The shares of Preferred Stock represented by this certificate are subject to restrictions on ownership and transfer for the purpose of the Trust’s maintenance of its status as a real estate investment trust under the Internal Revenue Code of 1986, as amended (the “Code”). No Person may Beneficially Own shares of Preferred Stock of any class in excess of 9.9% of the outstanding Preferred Equity Stock of such class and no Person may Constructively Own Preferred Stock of any class in excess of 9.9% of the outstanding Preferred Equity Stock of such class (unless such person is an Existing Constructive Holder). Any Person who attempts to Beneficially Own or Constructively Own Shares in excess of the above limitations must immediately notify the Trust. All capitalized terms used in this legend have the meanings set forth in the Declaration of Trust, a copy of which, including the restrictions on ownership and transfer, will be sent without charge to each stockholder who so requests. Such request must be made to the Secretary of the Trust at its principal office or to the Transfer Agent. If the restrictions on ownership and transfer are violated, the shares of Preferred Stock represented hereby will be automatically exchanged for shares of Excess Stock which will be held in trust by the Trust.

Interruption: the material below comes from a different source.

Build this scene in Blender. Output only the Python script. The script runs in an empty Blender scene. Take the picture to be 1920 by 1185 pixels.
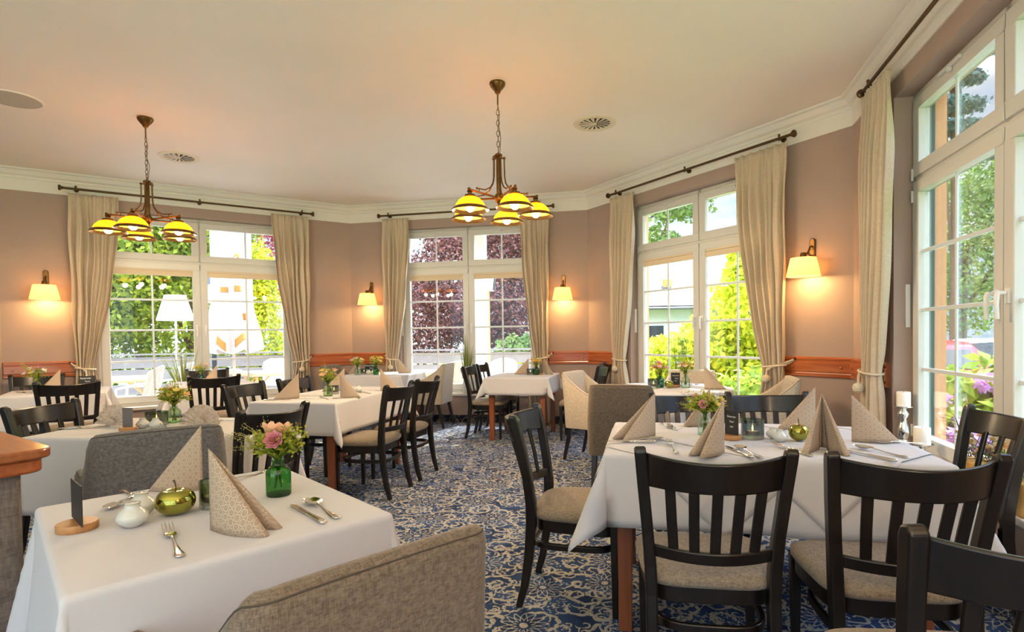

KEEP THIS CERTIFICATE IN A SAFE PLACE. IF IT IS
LOST, STOLEN
OR DESTROYED, THE TRUST WILL REQUIRE A BOND OF INDEMNITY
AS A CONDITION TO THE ISSUANCE OF A REPLACEMENT CERTIFICATE.
The following abbreviations, when used in the inscription on the face of this Certificate, shall be construed as though they were written out in full according to applicable laws or regulations:
TEN COM | – | as tenants in common |
TEN ENT | – | as tenants by the entireties |
JT TEN | – | as joint tenants with right of survivorship and not as tenants in common |
UNIF GIFT MIN ACT | ______ Custodian ________ |
(Cust) (Minor) |
Under Uniform Gifts to Minors Act of |
________________________________ |
(State) |
Additional abbreviations may also be used though not in the above list.
FOR VALUE RECEIVED, _______________________ HEREBY SELLS, ASSIGNS AND TRANSFERS UNTO
________________________________________________________________________
(PLEASE PRINT OR TYPEWRITE NAME
AND ADDRESS, INCLUDING ZIP CODE, OF ASSIGNEE)
________________________________________________________________________
(PLEASE INSERT SOCIAL SECURITY OR OTHER IDENTIFYING NUMBER OF ASSIGNEE)
________________________ shares of the shares represented by the within Certificate, and do hereby irrevocably constitute and appoint ______________________________________ Attorney to transfer the said shares on the books of the within named Trust with full power of substitution in the premises.
Dated _____________________
NOTICE: THE SIGNATURE TO THIS ASSIGNMENT MUST CORRESPOND WITH THE NAME AS WRITTEN UPON THE FACE OF THIS CERTIFICATE IN EVERY PARTICULAR, WITHOUT ALTERATION OR ENLARGEMENT OR ANY CHANGE WHATEVER.